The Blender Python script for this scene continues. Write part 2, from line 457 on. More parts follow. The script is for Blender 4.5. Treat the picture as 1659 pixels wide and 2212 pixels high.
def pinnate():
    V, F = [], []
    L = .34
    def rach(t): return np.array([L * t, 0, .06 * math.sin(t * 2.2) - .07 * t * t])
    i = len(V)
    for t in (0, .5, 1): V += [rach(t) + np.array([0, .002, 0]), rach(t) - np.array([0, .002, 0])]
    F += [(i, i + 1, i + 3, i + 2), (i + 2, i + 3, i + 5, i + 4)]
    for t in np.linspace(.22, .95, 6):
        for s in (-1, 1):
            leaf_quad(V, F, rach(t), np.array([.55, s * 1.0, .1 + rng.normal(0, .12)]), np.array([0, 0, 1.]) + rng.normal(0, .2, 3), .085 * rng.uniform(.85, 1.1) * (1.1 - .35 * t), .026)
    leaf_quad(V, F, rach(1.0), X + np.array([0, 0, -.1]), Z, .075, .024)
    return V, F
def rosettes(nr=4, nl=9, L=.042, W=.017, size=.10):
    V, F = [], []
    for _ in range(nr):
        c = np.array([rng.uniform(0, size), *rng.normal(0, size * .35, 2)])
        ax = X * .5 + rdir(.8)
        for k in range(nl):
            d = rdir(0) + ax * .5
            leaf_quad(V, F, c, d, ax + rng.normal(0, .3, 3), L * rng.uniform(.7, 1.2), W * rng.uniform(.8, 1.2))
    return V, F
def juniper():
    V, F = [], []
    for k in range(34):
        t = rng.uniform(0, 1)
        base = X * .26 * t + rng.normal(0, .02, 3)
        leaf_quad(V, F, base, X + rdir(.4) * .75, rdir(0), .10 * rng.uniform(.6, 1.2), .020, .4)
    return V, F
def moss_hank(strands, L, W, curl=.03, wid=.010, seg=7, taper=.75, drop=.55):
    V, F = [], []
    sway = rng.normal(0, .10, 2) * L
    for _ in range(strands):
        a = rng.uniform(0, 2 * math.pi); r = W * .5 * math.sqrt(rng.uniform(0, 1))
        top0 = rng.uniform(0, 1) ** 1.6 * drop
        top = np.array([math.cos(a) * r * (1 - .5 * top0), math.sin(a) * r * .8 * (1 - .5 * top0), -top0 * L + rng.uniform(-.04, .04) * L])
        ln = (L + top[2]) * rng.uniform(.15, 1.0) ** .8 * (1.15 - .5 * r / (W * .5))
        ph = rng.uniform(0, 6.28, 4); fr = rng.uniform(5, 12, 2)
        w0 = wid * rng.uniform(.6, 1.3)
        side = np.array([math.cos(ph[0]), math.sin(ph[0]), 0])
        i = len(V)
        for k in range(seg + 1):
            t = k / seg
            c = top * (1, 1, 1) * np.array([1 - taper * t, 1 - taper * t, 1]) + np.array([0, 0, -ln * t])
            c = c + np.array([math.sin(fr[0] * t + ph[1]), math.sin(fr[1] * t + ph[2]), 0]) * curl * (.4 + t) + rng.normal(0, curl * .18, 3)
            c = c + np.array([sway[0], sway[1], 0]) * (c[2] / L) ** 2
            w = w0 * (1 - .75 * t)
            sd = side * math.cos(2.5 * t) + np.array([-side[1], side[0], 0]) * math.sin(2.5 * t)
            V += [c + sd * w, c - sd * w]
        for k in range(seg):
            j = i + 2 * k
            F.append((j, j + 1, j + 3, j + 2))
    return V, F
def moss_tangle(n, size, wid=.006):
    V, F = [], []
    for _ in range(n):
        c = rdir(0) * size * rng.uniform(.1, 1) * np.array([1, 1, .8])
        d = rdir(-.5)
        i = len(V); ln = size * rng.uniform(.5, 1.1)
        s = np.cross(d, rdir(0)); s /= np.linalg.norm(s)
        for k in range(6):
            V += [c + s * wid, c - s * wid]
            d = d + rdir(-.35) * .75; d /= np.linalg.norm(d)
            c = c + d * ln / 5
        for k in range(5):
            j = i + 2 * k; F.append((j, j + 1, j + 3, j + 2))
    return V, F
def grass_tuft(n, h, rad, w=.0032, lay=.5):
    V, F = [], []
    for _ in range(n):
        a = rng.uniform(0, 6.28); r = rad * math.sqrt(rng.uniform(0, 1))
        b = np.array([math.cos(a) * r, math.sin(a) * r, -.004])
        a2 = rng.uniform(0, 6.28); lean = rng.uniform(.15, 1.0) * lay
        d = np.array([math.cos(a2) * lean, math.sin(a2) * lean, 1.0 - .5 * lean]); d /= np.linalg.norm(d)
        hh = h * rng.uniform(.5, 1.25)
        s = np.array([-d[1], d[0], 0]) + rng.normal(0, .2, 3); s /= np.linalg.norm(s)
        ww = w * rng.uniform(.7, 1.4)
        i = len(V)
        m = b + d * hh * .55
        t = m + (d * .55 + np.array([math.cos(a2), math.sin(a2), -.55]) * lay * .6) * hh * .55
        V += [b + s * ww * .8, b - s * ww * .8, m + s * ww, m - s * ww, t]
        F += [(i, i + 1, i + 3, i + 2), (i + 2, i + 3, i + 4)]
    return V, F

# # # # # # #

BRIEF:
From the data above, extract every line in its exact form.

TASK SOLUTION:
The Blender Python script for this scene continues. Write part 2, from line 457 on. More parts follow. The script is for Blender 4.5. Treat the picture as 1659 pixels wide and 2212 pixels high.
def pinnate():
    V, F = [], []
    L = .34
    def rach(t): return np.array([L * t, 0, .06 * math.sin(t * 2.2) - .07 * t * t])
    i = len(V)
    for t in (0, .5, 1): V += [rach(t) + np.array([0, .002, 0]), rach(t) - np.array([0, .002, 0])]
    F += [(i, i + 1, i + 3, i + 2), (i + 2, i + 3, i + 5, i + 4)]
    for t in np.linspace(.22, .95, 6):
        for s in (-1, 1):
            leaf_quad(V, F, rach(t), np.array([.55, s * 1.0, .1 + rng.normal(0, .12)]), np.array([0, 0, 1.]) + rng.normal(0, .2, 3), .085 * rng.uniform(.85, 1.1) * (1.1 - .35 * t), .026)
    leaf_quad(V, F, rach(1.0), X + np.array([0, 0, -.1]), Z, .075, .024)
    return V, F
def rosettes(nr=4, nl=9, L=.042, W=.017, size=.10):
    V, F = [], []
    for _ in range(nr):
        c = np.array([rng.uniform(0, size), *rng.normal(0, size * .35, 2)])
        ax = X * .5 + rdir(.8)
        for k in range(nl):
            d = rdir(0) + ax * .5
            leaf_quad(V, F, c, d, ax + rng.normal(0, .3, 3), L * rng.uniform(.7, 1.2), W * rng.uniform(.8, 1.2))
    return V, F
def juniper():
    V, F = [], []
    for k in range(34):
        t = rng.uniform(0, 1)
        base = X * .26 * t + rng.normal(0, .02, 3)
        leaf_quad(V, F, base, X + rdir(.4) * .75, rdir(0), .10 * rng.uniform(.6, 1.2), .020, .4)
    return V, F
def moss_hank(strands, L, W, curl=.03, wid=.010, seg=7, taper=.75, drop=.55):
    V, F = [], []
    sway = rng.normal(0, .10, 2) * L
    for _ in range(strands):
        a = rng.uniform(0, 2 * math.pi); r = W * .5 * math.sqrt(rng.uniform(0, 1))
        top0 = rng.uniform(0, 1) ** 1.6 * drop
        top = np.array([math.cos(a) * r * (1 - .5 * top0), math.sin(a) * r * .8 * (1 - .5 * top0), -top0 * L + rng.uniform(-.04, .04) * L])
        ln = (L + top[2]) * rng.uniform(.15, 1.0) ** .8 * (1.15 - .5 * r / (W * .5))
        ph = rng.uniform(0, 6.28, 4); fr = rng.uniform(5, 12, 2)
        w0 = wid * rng.uniform(.6, 1.3)
        side = np.array([math.cos(ph[0]), math.sin(ph[0]), 0])
        i = len(V)
        for k in range(seg + 1):
            t = k / seg
            c = top * (1, 1, 1) * np.array([1 - taper * t, 1 - taper * t, 1]) + np.array([0, 0, -ln * t])
            c = c + np.array([math.sin(fr[0] * t + ph[1]), math.sin(fr[1] * t + ph[2]), 0]) * curl * (.4 + t) + rng.normal(0, curl * .18, 3)
            c = c + np.array([sway[0], sway[1], 0]) * (c[2] / L) ** 2
            w = w0 * (1 - .75 * t)
            sd = side * math.cos(2.5 * t) + np.array([-side[1], side[0], 0]) * math.sin(2.5 * t)
            V += [c + sd * w, c - sd * w]
        for k in range(seg):
            j = i + 2 * k
            F.append((j, j + 1, j + 3, j + 2))
    return V, F
def moss_tangle(n, size, wid=.006):
    V, F = [], []
    for _ in range(n):
        c = rdir(0) * size * rng.uniform(.1, 1) * np.array([1, 1, .8])
        d = rdir(-.5)
        i = len(V); ln = size * rng.uniform(.5, 1.1)
        s = np.cross(d, rdir(0)); s /= np.linalg.norm(s)
        for k in range(6):
            V += [c + s * wid, c - s * wid]
            d = d + rdir(-.35) * .75; d /= np.linalg.norm(d)
            c = c + d * ln / 5
        for k in range(5):
            j = i + 2 * k; F.append((j, j + 1, j + 3, j + 2))
    return V, F
def grass_tuft(n, h, rad, w=.0032, lay=.5):
    V, F = [], []
    for _ in range(n):
        a = rng.uniform(0, 6.28); r = rad * math.sqrt(rng.uniform(0, 1))
        b = np.array([math.cos(a) * r, math.sin(a) * r, -.004])
        a2 = rng.uniform(0, 6.28); lean = rng.uniform(.15, 1.0) * lay
        d = np.array([math.cos(a2) * lean, math.sin(a2) * lean, 1.0 - .5 * lean]); d /= np.linalg.norm(d)
        hh = h * rng.uniform(.5, 1.25)
        s = np.array([-d[1], d[0], 0]) + rng.normal(0, .2, 3); s /= np.linalg.norm(s)
        ww = w * rng.uniform(.7, 1.4)
        i = len(V)
        m = b + d * hh * .55
        t = m + (d * .55 + np.array([math.cos(a2), math.sin(a2), -.55]) * lay * .6) * hh * .55
        V += [b + s * ww * .8, b - s * ww * .8, m + s * ww, m - s * ww, t]
        F += [(i, i + 1, i + 3, i + 2), (i + 2, i + 3, i + 4)]
    return V, F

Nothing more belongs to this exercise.